Dalam kunjungan ini, Zulhas juga menemukan harga beras premium lokal
yang masih mahal. Yakni, dikisaran Rp 16.000-19.000 per kg. Tapi, untuk
beras impor dari Perum Bulog sudah sesuai Harga Eceran Tertinggi (HET)
beras medium Rp 10.900 per kg.
Menurut Zulhas, masih mahalnya harga beras karena saat ini belum terjadi
panen raya. Apalagi masa tanam padi mengalami kemunduran sehingga panen
juga jadi mundur.
“Karena memang musim tanamnya bergeser, panennya bergeser. Bulan
depan baru panennya agak banyak, bulan April baru panen raya
saudara-saudara,” jelasnya.
Sebelumnya, Presiden Jokowi meninjau Pasar Kawat di Tanjungbalai,
Sumatera Utara untuk memeriksa harga bahan pokok. Jokowi menyebut harga
beras masih terbilang baik.
Jokowi menemukan, beras Stabilisasi Pasokan dan Harga Pangan (SPHP) Rp 57.000 per 5 kg. Kemudian beras lokal medium juga masih di Rp 12.800 per kg.
“Saya kira dibandingkan dengan provinsi lain masih baik. Masih lebih baik,” lanjutnya.
Jokowi menyebut harga cabe yang mengalami kenaikan. Namun Presiden tidak menyebut berapa harga cabe di pasar tersebut.
Jokowi menilai, di masa Ramadan harga bahan pokok masih terkendali.
Pengamat Pertanian Center of Reform on Economic (CORE) Eliza Mardian
mengatakan, kenaikan harga menjelang Ramadan merupakan siklus tahunan.
Dia mengakui terjadi kenaikan sebagian besar harga pangan mulai dari komoditas beras, cabe, bawang merah, hingga minyak goreng.
“Sebab tingginya permintaan, sementara dari sisi suplai relatif tetap,” katanya.
Eliza menjelaskan, setiap komoditas memiliki karakteristik yang
berbeda. Misalnya untuk ayam dan telur. Secara pola tahunan, harganya
memang akan cenderung naik di awal tahun dan kembali melandai sekitar
Maret hingga April.
Kemudian, harga akan naik kembali pada rentang Juni sampai Juli dan
turun mulai Agustus. Lalu pada November hingga Desember naik lagi.

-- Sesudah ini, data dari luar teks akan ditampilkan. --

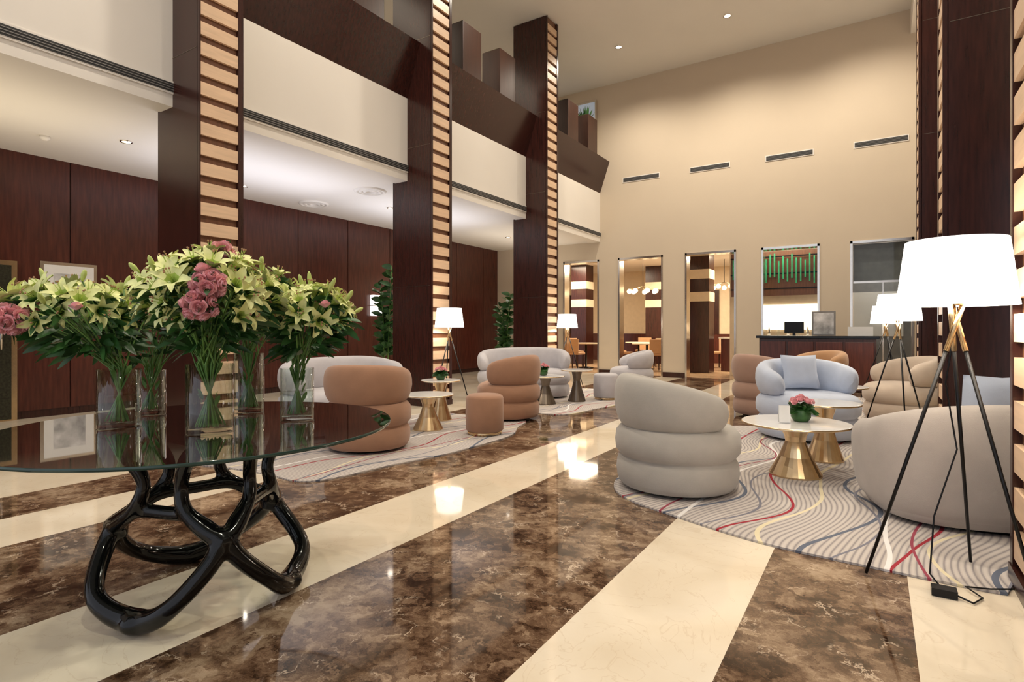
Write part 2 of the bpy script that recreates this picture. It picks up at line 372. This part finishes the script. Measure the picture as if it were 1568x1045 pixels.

“Ini karena pola budidaya saja yang menyebabkan kenaikan harga pada
bulan tertentu. Momentum awal tahun ini ditambah dengan pesta demokrasi
dan menjelang puasa Ramadan yang semakin meningkatkan permintaan bahan
pangan,” jelasnya.
Begitu pula dengan cabe yang polanya juga musiman. Jika musim hujan,
banyak yang akhirnya busuk, sehingga suplai jadi berkurang. Terlebih
permintaannya relatif tinggi menjelang Ramadan.
Untuk komoditas bawang putih, kata dia, harganya sangat ditentukan oleh harga internasional dan manajemen impor. Hal ini karena hampir 99 persen bawang putih berasal dari impor.
Sedangkan untuk komoditas beras, kata Eliza, ada anomali. Jika
dihitung secara data, stok beras awal tahun mencapai 6,7 juta ton.
Bahkan kalau mengacu pada data Badan Pangan Nasional, stok awal tahun
tercatat tinggi, sekitar 7,4 juta ton.